Muitas pessoas que conheço, cientistas ou não, acham uma galáxia espiral como a Via Láctea um dos objetos mais belos que existem. Os braços de gás e estrelas, encurvando-se elegantemente na direção de rotação em torno de um centro luminoso, lembram a estrutura de um redemoinho em torno de uma depressão profunda, como se uma criatura estivesse sugando vorazmente a matéria que se atreveu a passar perto demais de suas garras. Essa imagem, de algo residindo no centro da galáxia, corresponde à realidade, segundo observações astronômicas recentes. O centro da galáxia, a 26 mil anos-luz da Terra, é um verdadeiro caldeirão cósmico, berçário de várias estrelas e estação final de inúmeras outras.

O grande monstro residindo no centro da galáxia é um buraco negro com uma massa gigantesca, equivalente à de 2,5 milhões de sóis. Buracos negros são os objetos mais exóticos que se conhece no Universo. Os comuns têm massas não muito maiores que a do Sol (10 ou 20 vezes maiores) e aparecem quando estrelas muito maciças deixam de gerar a radiação necessária para contrabalançar a própria gravidade. Como um balão que vai murchando (mas sem deixar o ar escapar), a estrela vai ficando cada vez menor e mais densa. E como a gravidade aumenta com a densidade do objeto, a gravidade da estrela vai crescendo cada vez mais, fazendo com que a estrela encolha progressivamente. Aí vem o problema: segundo a teoria da relatividade geral, de Einstein, a gravidade pode ser interpretada como a curvatura do espaço em torno de um corpo maciço. Portanto, quanto mais denso o corpo, maior a gravidade à sua volta e maior a curvatura do espaço à sua volta. No caso extremo de um buraco negro, a curvatura é tamanha que o espaço se fecha sobre si mesmo como uma ostra, e nada escapa de seu interior -nem mesmo a luz.
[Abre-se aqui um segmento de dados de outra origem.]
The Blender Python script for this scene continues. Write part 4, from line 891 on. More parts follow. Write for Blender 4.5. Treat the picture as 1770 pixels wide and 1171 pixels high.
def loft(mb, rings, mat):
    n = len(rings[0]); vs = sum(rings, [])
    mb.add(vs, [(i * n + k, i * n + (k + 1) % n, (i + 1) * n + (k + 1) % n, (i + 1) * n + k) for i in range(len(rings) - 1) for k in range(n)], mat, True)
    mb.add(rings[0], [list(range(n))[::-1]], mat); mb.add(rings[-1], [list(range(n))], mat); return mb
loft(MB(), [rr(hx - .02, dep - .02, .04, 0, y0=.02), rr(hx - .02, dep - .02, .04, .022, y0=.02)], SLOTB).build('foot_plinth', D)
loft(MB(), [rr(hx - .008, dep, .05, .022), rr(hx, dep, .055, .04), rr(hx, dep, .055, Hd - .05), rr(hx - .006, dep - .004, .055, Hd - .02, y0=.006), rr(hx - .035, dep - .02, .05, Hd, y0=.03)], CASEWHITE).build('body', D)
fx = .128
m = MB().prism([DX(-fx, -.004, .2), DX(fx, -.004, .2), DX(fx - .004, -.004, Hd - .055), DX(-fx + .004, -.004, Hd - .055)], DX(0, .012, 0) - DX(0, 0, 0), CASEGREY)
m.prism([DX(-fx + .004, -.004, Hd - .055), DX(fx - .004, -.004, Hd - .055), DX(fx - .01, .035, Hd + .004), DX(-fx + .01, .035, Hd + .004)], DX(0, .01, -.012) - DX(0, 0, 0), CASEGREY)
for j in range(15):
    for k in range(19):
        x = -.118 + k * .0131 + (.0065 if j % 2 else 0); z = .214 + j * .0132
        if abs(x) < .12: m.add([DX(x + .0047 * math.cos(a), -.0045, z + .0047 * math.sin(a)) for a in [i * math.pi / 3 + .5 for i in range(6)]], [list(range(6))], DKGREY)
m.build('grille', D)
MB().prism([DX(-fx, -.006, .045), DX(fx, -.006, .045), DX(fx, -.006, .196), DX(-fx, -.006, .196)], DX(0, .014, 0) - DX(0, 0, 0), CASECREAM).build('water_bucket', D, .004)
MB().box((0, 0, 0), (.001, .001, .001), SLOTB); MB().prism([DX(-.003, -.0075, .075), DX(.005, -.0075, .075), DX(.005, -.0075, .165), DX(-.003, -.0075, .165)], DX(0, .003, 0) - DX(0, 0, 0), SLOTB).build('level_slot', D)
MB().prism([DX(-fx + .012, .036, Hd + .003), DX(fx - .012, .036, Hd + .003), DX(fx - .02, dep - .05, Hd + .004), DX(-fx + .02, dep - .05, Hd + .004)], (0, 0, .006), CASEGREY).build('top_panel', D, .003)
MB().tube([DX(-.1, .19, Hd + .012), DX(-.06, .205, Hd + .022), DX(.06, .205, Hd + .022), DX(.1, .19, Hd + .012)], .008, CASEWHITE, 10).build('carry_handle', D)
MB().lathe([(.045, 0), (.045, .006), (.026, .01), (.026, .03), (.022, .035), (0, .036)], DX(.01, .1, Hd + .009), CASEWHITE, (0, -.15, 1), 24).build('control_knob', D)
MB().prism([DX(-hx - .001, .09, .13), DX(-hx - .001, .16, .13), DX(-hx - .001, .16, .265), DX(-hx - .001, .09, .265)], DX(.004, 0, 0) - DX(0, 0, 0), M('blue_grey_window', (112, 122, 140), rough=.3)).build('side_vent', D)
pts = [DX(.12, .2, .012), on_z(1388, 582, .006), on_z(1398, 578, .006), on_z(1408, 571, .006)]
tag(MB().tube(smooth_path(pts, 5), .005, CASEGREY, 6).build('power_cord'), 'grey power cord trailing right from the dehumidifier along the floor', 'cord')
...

Para concluir que, de fato, um buraco negro gigante habita o centro da Via Láctea, astrônomos precisaram criar modos de "ver" o que acontece por lá sem usar a luz visível. Isso porque, como o leitor pode imaginar, é impossível ver o que ocorre no centro galáctico, pois ele é cercado por densas nuvens de gás e poeira. Felizmente, existem outros modos de ver sem utilizar a luz visível, outras formas de radiação que atravessam a densa "neblina" central. Em um incêndio, sabemos que existe uma intensa fonte de calor, mesmo que ela esteja cercada por fumaça. O calor é radiação infravermelha, invisível aos olhos mas nem por isso menos real do que a luz visível. O mesmo vale para os raios X, que podem penetrar objetos opacos à luz visível. Essas outras formas de radiação, que incluem as ondas de rádio, os raios gama e a radiação ultravioleta, também pertencem ao espectro das ondas eletromagnéticas. A astronomia moderna vê o Universo com múltiplos olhos, capazes de enxergar realidades que antes eram totalmente invisíveis.

Imagens do Observatório Espacial de Raios X Chandra revelam uma enorme atividade em torno do centro galáctico: emissões de raios X extremamente energéticas devido a mais de mil estrelas superdensas sugando a matéria de suas vizinhas; uma nuvem em torno do centro emitindo raios X menos energéticos, restos de estrelas que foram sugadas pelo buraco negro há centenas de anos, quando o seu "apetite" era maior. E a Via Láctea não é único caldeirão cósmico: cada galáxia tem o seu, com um gigantesco buraco negro em seu centro.